Еще одна особенность этого сезона – быстрая ранняя весна, аномально раннее вскрытие льда на Томи, а потом долгая холодная пауза. И в конкретно моих местах (буду называть их так, потому что я там часто практикую) – окрестности исчезнувшей деревни Таловка и Таловских чаш, полуживой деревни Заречное, ну и Басандайки с Межениновкой, это выразилось, например, в том, что на макушку лета (конец июня) осины вообще стояли еще голые, без листвы, только в сережках.
Но, правда, в этих местах, вообще все как-то запаздывает, в своем ритме живет, и все какое-то очень удивительное, западает в душу раз и навсегда, и совсем не понятно мозгу почему. Ну, что тут такого в этих полях, лесах, почему они становятся милее всего. Да, есть тут удивительные Таловские чаши, и как раз с них я начинал знакомство с этой землей, это была, можно сказать, моя первая йога.

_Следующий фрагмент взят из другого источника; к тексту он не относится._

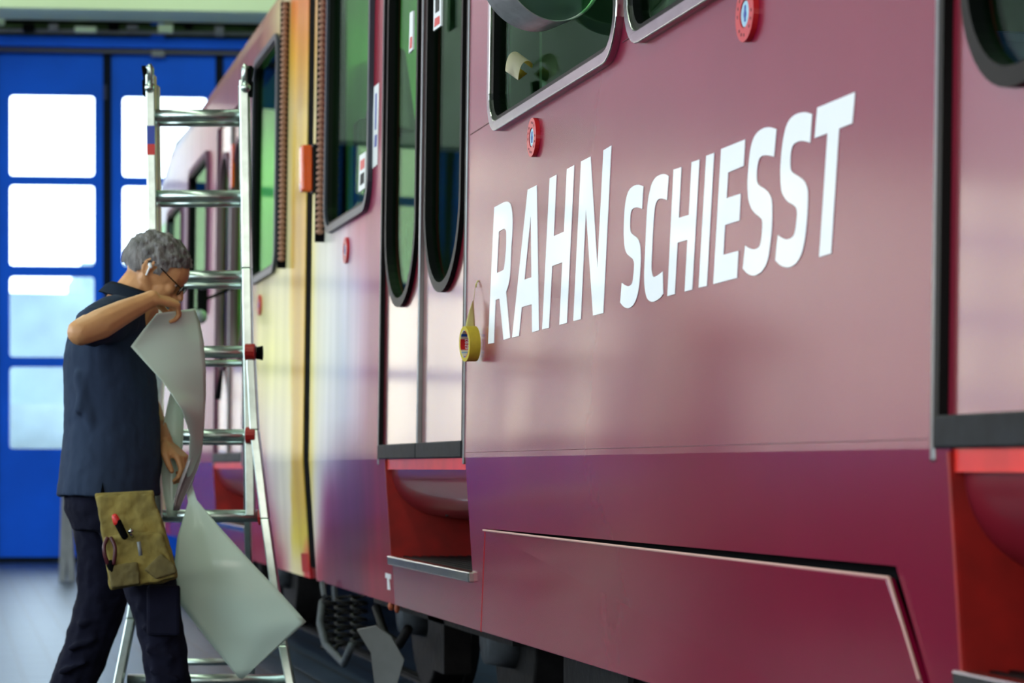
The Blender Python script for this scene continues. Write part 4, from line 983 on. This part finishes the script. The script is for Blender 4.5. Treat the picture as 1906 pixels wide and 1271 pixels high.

Когда я был юн, я вообще мог приехать на дачу на первой 9-часовой электричке (около 40 км. от города, как раз на пол пути от Томска до Тайги), час езды, в 10 я уже там. Дойти до дачи, тогда еще была старая дача, в глубине дачного поселка, потом оттуда до Таловских чаш (километров 5-6 в одну сторону), потом обратно, умудрялся что-то по огороду поделать, и успевал на электричку к 15:00 обратно в город. Сейчас я на такие подвиги молодости уже не способен.
И что я там делал на этих Чашах? В общем-то ничего особенного, калебасить я тогда не умел, медитировать тоже, о йоге не думал, я обходил полянку, умывался, чистил чаши еловыми ветками, когда пошла мода бросать в чаши монетки, доставал их оттуда, чтобы не портили место, дышал, думал, мечтал о чем-то. Я бывал там во все времена суток и года, в каждом есть своя неописуемая прелесть, но, наверное, особняком стоят зимние походы, на лыжах, этот бесконечный простор полей, и заходящее Солнце в кристаллах снега и льда, до синевы неба подать рукой, и тишина, в лесу зимой тихо так, как нигде…
4. На Таловских чашах. Июнь 2008.
Конечно, мне всегда хотелось поделиться этим чем-то чудесным с другими, и я переводил туда почти всех своих близких, друзей и знакомых. Большинство, надо сказать, все-таки успевал накрыть самым краешком этот подол Матери Мира, до которой, как я потом понял, оттуда рукой подать. На какое-то, к сожалению, очень скоротечное время они преображались.
Но я не был тогда йогом, меня просто непреодолимо влекли эти места, и я ходил туда снова и снова, и повторений не было, каждый поход был для меня как медитация. Уже через несколько лет, когда география моих походов по тем местам расширилась, я понял, что дело не в самих Чашах, которые безусловно прекрасны. Чаши – только порождение самого Духа этой земли, его творение, облеченная в форму одна из его граней. Это удивительная земля, почему-то именно эти места для меня больше всего ассоциируются с Русью.